Session

DescriptionStructural testing has been very successful in the VLSI manufacturing process to screen out faulty devices and provide high outgoing product quality. However, recent reported data from Google and Meta show that faulty chips are escaping the test programs and ending in causing serious trouble in field; e.g., Silent Data Corruptions (SDC). Meta recently reported at International Test Conference 2024 that approximately 78% of in field interruptions are attributed to confirmed hardware issues such faulty GPUs, faulty memories, etc. This calls for immediate improvements of used fault models and test patterns at manufacturing test.

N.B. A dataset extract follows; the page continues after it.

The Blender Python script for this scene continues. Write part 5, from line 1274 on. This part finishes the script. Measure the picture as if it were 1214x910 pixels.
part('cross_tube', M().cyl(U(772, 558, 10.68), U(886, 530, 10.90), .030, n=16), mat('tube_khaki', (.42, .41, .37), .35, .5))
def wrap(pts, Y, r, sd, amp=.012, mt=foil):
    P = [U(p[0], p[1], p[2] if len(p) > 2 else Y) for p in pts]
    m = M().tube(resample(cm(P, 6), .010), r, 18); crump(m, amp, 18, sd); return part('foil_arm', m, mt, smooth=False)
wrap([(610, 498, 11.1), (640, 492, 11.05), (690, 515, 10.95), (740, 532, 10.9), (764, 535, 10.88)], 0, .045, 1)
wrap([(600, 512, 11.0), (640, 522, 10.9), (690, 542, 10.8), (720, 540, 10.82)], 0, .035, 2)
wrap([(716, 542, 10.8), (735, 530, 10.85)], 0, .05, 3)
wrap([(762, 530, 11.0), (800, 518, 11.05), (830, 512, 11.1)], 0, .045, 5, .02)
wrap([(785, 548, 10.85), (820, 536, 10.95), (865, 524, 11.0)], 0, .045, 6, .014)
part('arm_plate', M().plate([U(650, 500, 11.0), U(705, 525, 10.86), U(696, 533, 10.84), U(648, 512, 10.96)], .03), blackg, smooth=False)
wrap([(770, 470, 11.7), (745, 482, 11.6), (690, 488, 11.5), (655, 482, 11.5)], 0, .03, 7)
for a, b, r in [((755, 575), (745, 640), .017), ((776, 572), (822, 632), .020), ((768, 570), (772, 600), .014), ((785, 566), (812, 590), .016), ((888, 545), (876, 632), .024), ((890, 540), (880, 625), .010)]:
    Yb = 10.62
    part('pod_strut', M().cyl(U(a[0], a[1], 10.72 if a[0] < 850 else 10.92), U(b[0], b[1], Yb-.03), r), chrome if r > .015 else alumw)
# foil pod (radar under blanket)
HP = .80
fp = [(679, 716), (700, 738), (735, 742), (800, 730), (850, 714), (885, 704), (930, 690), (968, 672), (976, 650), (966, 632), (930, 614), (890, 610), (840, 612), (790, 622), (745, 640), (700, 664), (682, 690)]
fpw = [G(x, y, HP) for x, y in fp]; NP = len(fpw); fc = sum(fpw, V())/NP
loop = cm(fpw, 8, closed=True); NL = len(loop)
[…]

This session addresses the limitations of existing fault models and test generation, and highlights further direction for better fault modelling; both for logic and memory. The first talk shows the limitations of (commercial) existing solutions. For example, reliance on the stuck-at fault model persists even though data extracted from the test literature reveals that the percentage of defects that exhibit stuck-at fault behaviour has significantly reduced over the years; real data measurements will be provided to support statement. The second talk shows how increasing random process variations in advanced low-nanometer nodes are introducing timing marginalities that can cause unpredictable failures under adverse operating conditions; such marginalities are not considered during test generation for structural manufacturing tests yet. Consequently it is not detected by currently used industrial test programs leading to a significant number of test escapes. The third talk presents Device-Aware-Test; a new approach that aims at closing the gap between fault models and real defects. The approach is demonstrated on an industrial STT-MRAM design.